COPLEY TWP.: Many area residents spent their Saturday shepherding kids to soccer or mowing the lawn.
But 23 waded into the fine points of economic stimuli, gross domestic product and tax policy.
Participants in the nonpartisan Jefferson Action forum had the rare opportunity to question two Congressional veterans vying to represent the new 16th District in Northeast Ohio.
Democrat Betty Sutton and Republican Jim Renacci hammered home their disparate views in separate closed-door meetings with the panelists.
The project seeks to help panelists understand the complex policy that undergirds campaigns.
“Remember our ground rule: Stay in learning mode,” advised a handwritten poster on the wall of the Radisson Inn.
The nonprofit Jefferson Action, based in St. Paul, Minn., chose the Renacci-Sutton race for the forum because the congressional race is one of the most closely watched in the country.
Sutton’s district was eliminated in the last round of redistricting after the census. Rather than retiring, she chose to go after Renacci’s seat in the 16th District, which now is made up of all of Wayne County and parts of Summit, Stark, Medina, Cuyahoga and Portage counties.
The two candidates represent stark differences in philosophy: She voted for the 2010 health law, for example, and he wants to repeal it.
The candidates also have sparred over where and when to debate, although both were so interested in the Jefferson Action project that they chose to extend their individual interviews with the panelists from 60 to 75 minutes.
They did so before potential voters who were perhaps unusually well prepared.
Last month, Jefferson Action led the panelists through a crash course in public policy to decide what questions to ask Renacci and Sutton. On Friday, panelists met with the candidates’ campaign managers.
Candidates face panelists
On Saturday, the rubber met the road: The 12 female and 11 male panelists asked the candidates the same questions about economic growth, unemployment, the federal deficit and debt.
“What is the process that you personally use to evaluate proposed policy to determine your vote?” “What is the impact of underemployment here in our district?” and “How will you bring Congress together to actually get these proposals implemented?” were among the questions.
Renacci emphasized what he said was his acumen in job development.
In private business for 28 years, he said he created more than 1,500 jobs and employed 3,000 people.
He said local business owners tell him they won’t expand their work force until they have some certainty that taxes, health care and other costs are in check.
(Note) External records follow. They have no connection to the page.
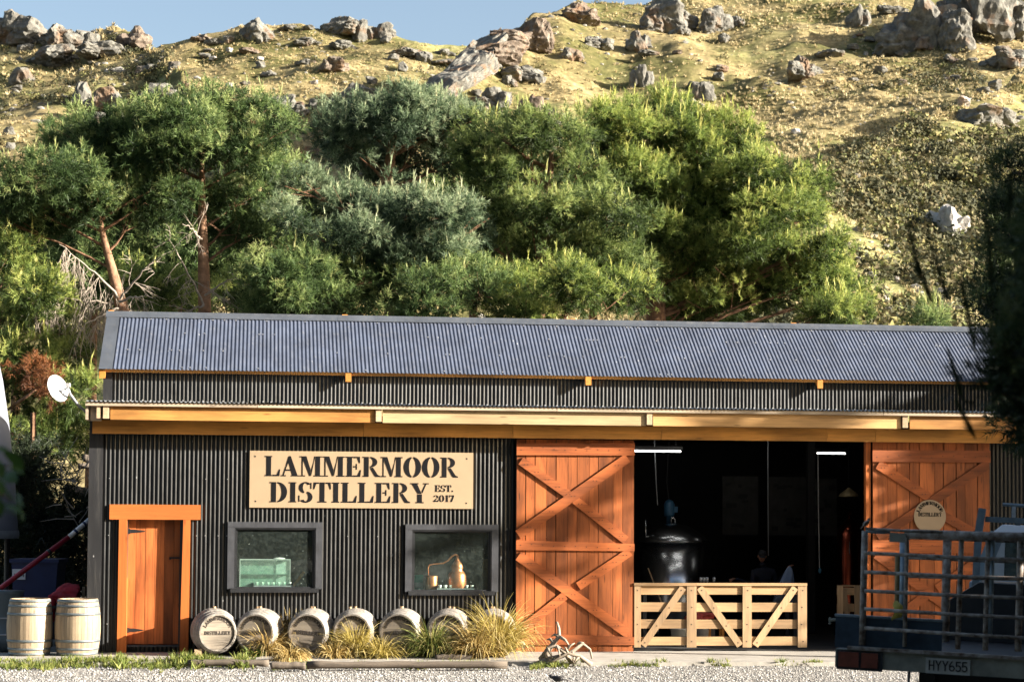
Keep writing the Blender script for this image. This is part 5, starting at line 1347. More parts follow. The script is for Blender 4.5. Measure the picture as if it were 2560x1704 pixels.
# blue grey plastic chair, steel tub
M['chair_blue'] = plain('blue grey plastic', (.07, .10, .12), .5, 0, .15, 4)
p0 = ground(62, 1612, 0.0)
t = thing('plastic_chair', 'blue grey plastic chair with a rounded back behind the left barrel', 'chair', p0); Yc = p0.y; k = Yc / FPX
zt = at(62, 1453, Yc).z; wz = 27 * k; zs = zt - .48
prof = [(-wz, zs), (-wz, zt - .17), (-wz * .8, zt - .06), (-wz * .4, zt), (wz * .4, zt), (wz * .8, zt - .06), (wz, zt - .17), (wz, zs)]
mb = MB(); n = len(prof); mb.add([(x, .38, z) for x, z in prof] + [(x, .41, z) for x, z in prof], [tuple(range(n)), tuple(range(2*n-1, n-1, -1))] + [(i, n+i, n+(i+1)%n, (i+1)%n) for i in range(n)]); mb.build('back', M['chair_blue'], t)
MB().box(-wz, wz, -.06, .42, zs - .06, zs - .02).build('seat', M['chair_blue'], t)
for x in (-wz + .03, wz - .03):
    for y in (-.03, .39): MB().tube([(x, y, 0), (x, y, zs - .04)], .018, 8).build('leg', M['grey_metal'], t)
p0 = ground(8, 1625, .0); k = p0.y / FPX; zt = at(8, 1475, p0.y).z
t = thing('steel_tub', 'grey steel drum at the left edge behind the barrels', 'drum', p0)
MB().lathe([(.34, 0), (.36, .3), (.34, .32), (.36, .6), (.34, zt - .05), (.36, zt)], 28, cap=True).build('drum', M['chair_blue'], t, True)
for z in (.3, .6): MB().lathe([(.355, z - .015), (.375, z), (.355, z + .015)], 28, cap=False).build('ridge', M['grey_metal'], t, True)
# red jacket over a dark stool
M['red_cloth'] = plain('red cloth', (.33, .012, .02), .8, 0, .4, 5)
p0 = ground(165, 1614, .05); Yc = p0.y
t = thing('dark_stool', 'dark stool behind the barrel by the corner, with the red jacket on it', 'stool', p0); zt = at(165, 1512, Yc).z - .05
MB().box(-.26, .28, -.2, .2, zt - .05, zt).build('seat', M['black_metal'], t)
for x in (-.23, .25):
    for y in (-.17, .17): MB().tube([(x, y, 0), (x, y, zt - .05)], .02, 8).build('leg', M['black_metal'], t)
cl = at(165, 1508, Yc); cl.z -= .02
p, F = rock_verts(901, 4); p = p * np.array([.30, .22, .22]) + np.array([.02, 0, .17]); p[:, 2] = np.maximum(p[:, 2], .0)
p += .018 * fbm(p * 14, 5, 3)[:, None]
mb = MB(); mb.add(p.tolist(), F)
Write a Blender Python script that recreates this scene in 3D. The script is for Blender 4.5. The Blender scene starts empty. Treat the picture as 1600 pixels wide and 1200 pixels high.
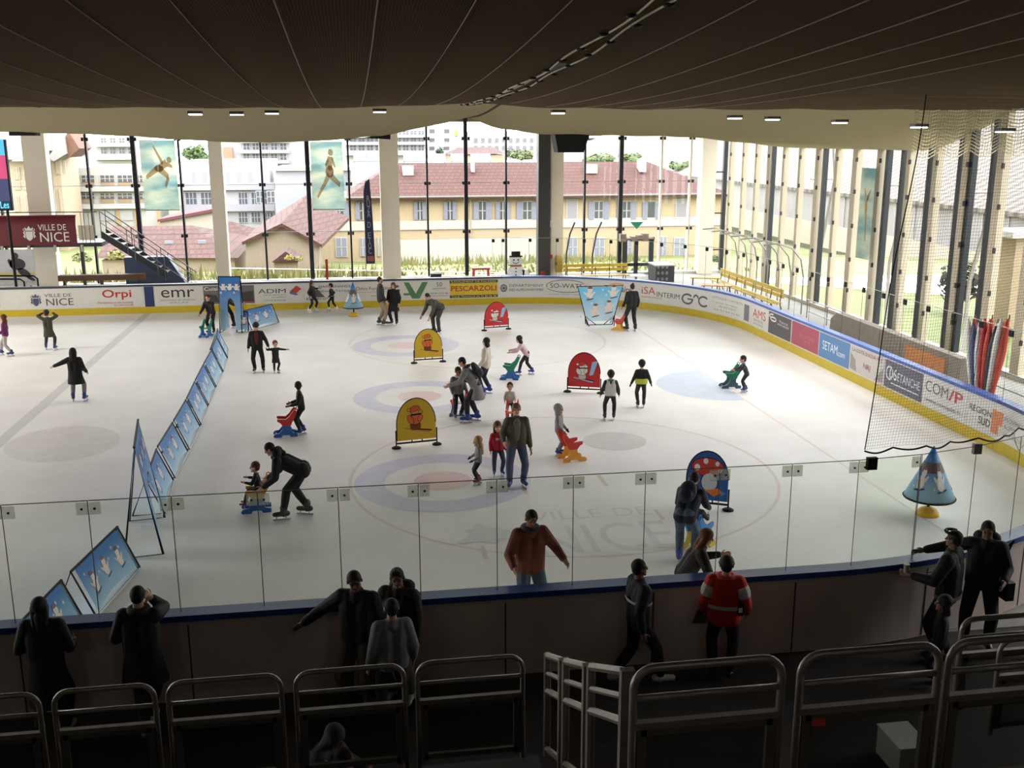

The marketplace needs certainty and predictability, he said.
He also pointed out several times that he and fellow Congressman John Carney of Delaware, a Democrat, assembled what came to be a 16-person bipartisan work group.
He wants that group to grow to undermine some of the deadlock in Congress, he said.
His solutions: reduce tax rates, reduce regulatory burdens and control health-care costs.
Sutton emphasized her sponsorship of the Cash for Clunkers Act to rev up the auto industry. She said the legislation led to the sale of 700,000 cars, saved 60,000 jobs and generated revenue for local governments.
She also emphasized her influence in making Northeast Ohio a center in the fight against corrosion, which she said costs the country $400 billion a year in repairs to bridges, military tanks and the like.
She helped the University of Akron to gain funding for the National Center for Education and Research on Corrosion and Materials Performance.
These are examples of the innovative policy she advocates to jump-start economic growth, she said.
She would take a multifaceted approach to decrease the budget deficit, but there’s no “magic bullet” that will solve the country’s problems, she said.
Jefferson Action’s approach to the race brought kudos from at least one bystander.
“I really think this is the best way to evaluate candidates,” said Copley Township trustee Helen Humphrys, one of the few outsiders to watch the interviews in person.
Identities kept private
As for panelists, they took notes on the presentations but made no personal comments. Little is known about them right now — just, in most cases, their first name, age, occupation and hometown.
Jefferson Action has kept their identities private to reduce the risk that they might be contacted by the public or the campaigns themselves. The panelists’ names will be released today when the exercise is complete.
However, the retirees, students, truck driver, customer service representative and sales engineer, among others, won’t determine who “won” the exercise — just who had the best-prepared and most workable responses to the questions.
They will compile a voters’ guide to help other voters understand the issues.
The candidates sometimes found it hard to wade through the issues themselves, at least in the compact amount of time allotted by Jefferson Action.
Organizers sounded a chime 14 times to tell Renacci he had exceeded his time limit. It sounded 23 times for Sutton.
Transcripts of both candidates’ presentations are available at www.jeffersonaction.org.